=== Requirements ===
Extract each line of the records below that contains the word "follow".

=== Listing ===
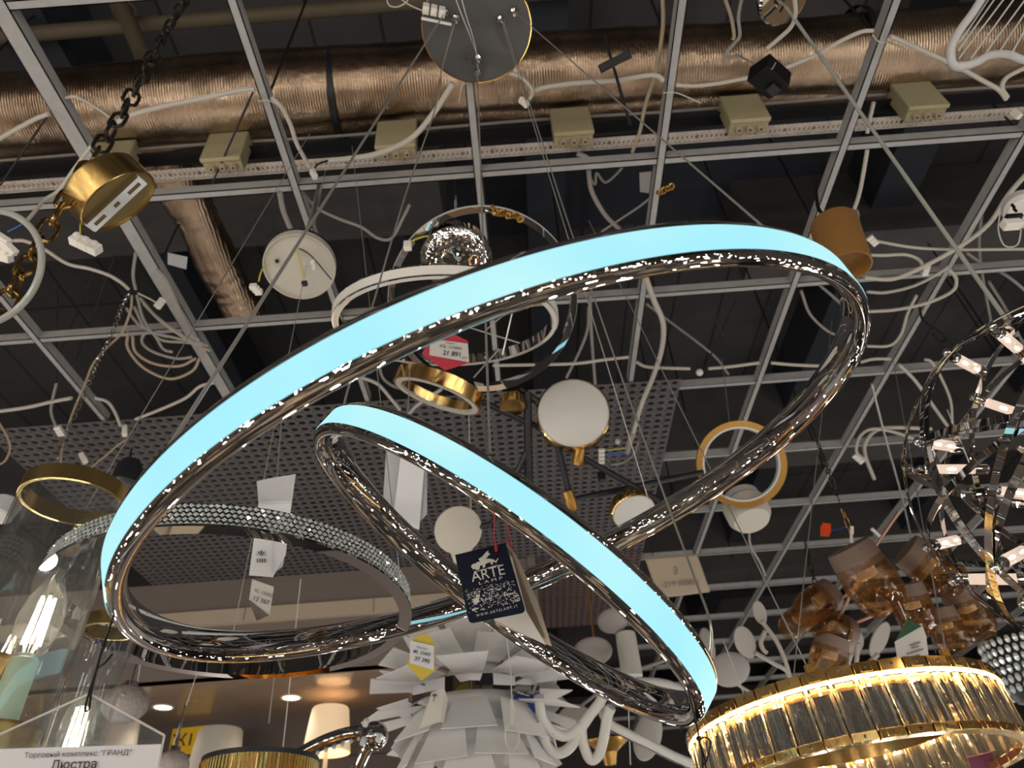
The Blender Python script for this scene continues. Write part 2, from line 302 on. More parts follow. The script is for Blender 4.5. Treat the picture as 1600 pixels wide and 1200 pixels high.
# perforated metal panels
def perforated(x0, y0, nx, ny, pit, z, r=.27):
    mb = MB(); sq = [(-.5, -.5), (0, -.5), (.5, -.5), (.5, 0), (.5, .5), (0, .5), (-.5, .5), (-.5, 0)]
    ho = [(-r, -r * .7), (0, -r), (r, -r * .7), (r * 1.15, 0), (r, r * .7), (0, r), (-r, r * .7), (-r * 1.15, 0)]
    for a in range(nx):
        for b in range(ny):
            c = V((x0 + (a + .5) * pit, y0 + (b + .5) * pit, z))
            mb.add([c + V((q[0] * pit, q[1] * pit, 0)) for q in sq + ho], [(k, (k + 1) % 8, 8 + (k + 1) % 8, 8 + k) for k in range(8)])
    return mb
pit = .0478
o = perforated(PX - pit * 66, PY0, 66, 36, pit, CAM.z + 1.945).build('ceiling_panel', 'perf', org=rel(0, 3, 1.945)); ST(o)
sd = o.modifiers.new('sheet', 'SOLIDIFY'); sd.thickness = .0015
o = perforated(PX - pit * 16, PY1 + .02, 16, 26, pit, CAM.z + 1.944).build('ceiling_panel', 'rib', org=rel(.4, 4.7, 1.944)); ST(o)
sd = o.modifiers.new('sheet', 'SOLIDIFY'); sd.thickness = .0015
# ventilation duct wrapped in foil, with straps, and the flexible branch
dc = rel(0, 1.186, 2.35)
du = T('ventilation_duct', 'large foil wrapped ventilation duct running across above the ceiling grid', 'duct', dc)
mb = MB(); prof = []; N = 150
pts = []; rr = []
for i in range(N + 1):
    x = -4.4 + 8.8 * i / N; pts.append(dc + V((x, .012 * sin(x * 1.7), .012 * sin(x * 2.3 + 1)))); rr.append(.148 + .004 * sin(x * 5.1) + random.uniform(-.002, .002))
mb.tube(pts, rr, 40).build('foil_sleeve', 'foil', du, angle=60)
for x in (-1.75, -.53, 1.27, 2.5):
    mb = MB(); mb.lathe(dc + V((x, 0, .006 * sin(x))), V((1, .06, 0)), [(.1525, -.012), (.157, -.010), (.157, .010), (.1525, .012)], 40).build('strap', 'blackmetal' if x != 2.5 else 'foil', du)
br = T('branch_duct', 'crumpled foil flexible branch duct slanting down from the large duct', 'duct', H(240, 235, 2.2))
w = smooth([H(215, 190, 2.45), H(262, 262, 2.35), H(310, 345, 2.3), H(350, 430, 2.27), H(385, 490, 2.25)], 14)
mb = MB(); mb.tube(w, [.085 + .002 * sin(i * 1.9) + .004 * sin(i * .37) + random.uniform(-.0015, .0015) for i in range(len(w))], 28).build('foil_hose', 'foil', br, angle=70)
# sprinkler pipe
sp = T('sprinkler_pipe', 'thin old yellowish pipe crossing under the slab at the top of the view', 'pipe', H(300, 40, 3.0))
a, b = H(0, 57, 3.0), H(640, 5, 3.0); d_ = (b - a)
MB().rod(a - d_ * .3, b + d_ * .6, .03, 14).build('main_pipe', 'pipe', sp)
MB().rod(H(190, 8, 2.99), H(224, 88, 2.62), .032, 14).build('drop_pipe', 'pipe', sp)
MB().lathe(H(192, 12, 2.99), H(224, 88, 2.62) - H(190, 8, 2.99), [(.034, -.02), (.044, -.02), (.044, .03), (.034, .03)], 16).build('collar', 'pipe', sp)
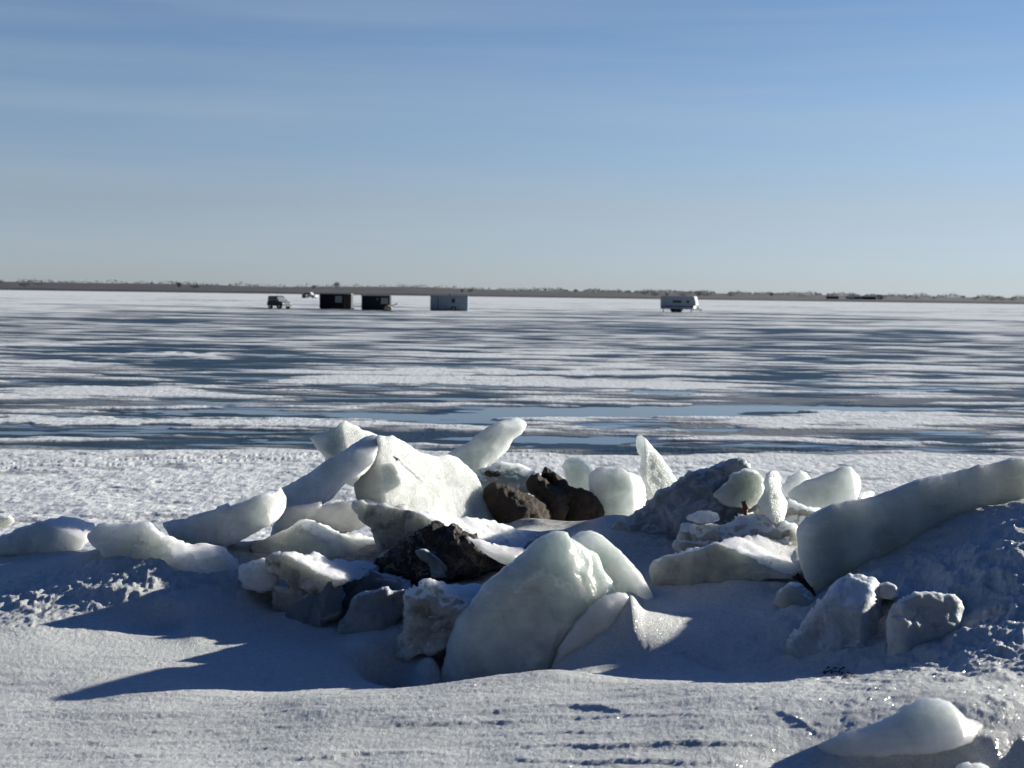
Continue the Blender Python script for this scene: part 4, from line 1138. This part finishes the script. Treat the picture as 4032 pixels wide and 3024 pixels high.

* * *

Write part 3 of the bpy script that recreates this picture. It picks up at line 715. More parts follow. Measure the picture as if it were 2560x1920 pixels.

...

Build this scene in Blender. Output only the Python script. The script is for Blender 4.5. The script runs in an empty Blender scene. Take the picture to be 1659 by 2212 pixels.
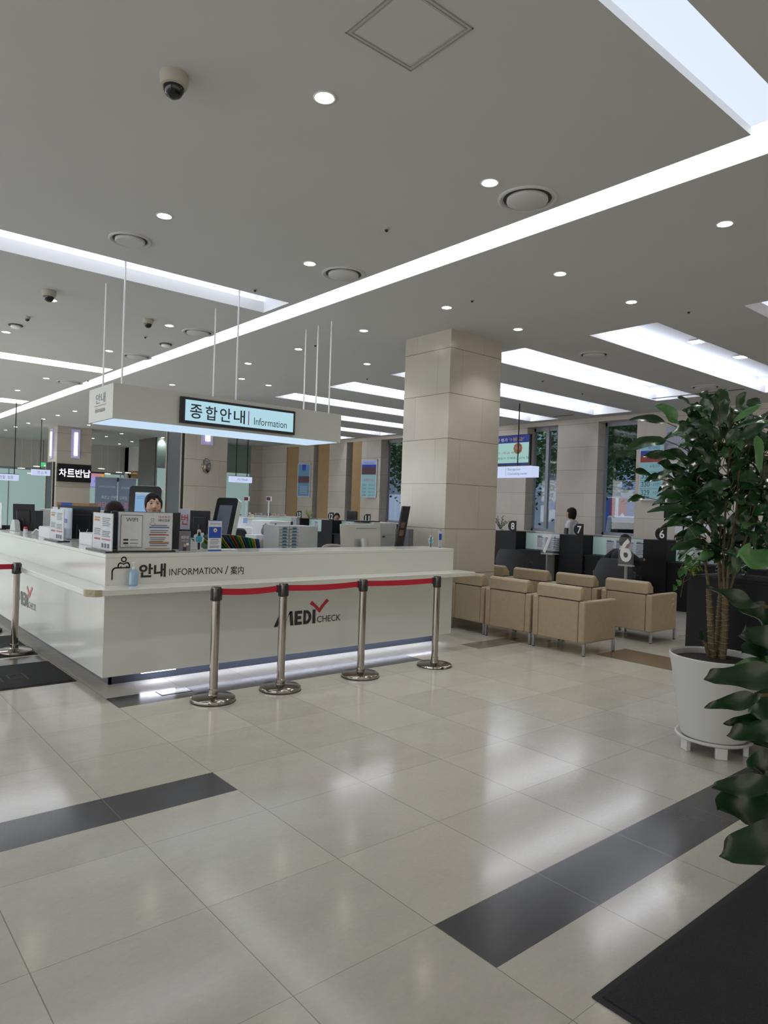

=== Task output ===
The Blender Python script for this scene continues. Write part 2, from line 302 on. More parts follow. The script is for Blender 4.5. Treat the picture as 1600 pixels wide and 1200 pixels high.
Write part 3 of the bpy script that recreates this picture. It picks up at line 715. More parts follow. Measure the picture as if it were 2560x1920 pixels.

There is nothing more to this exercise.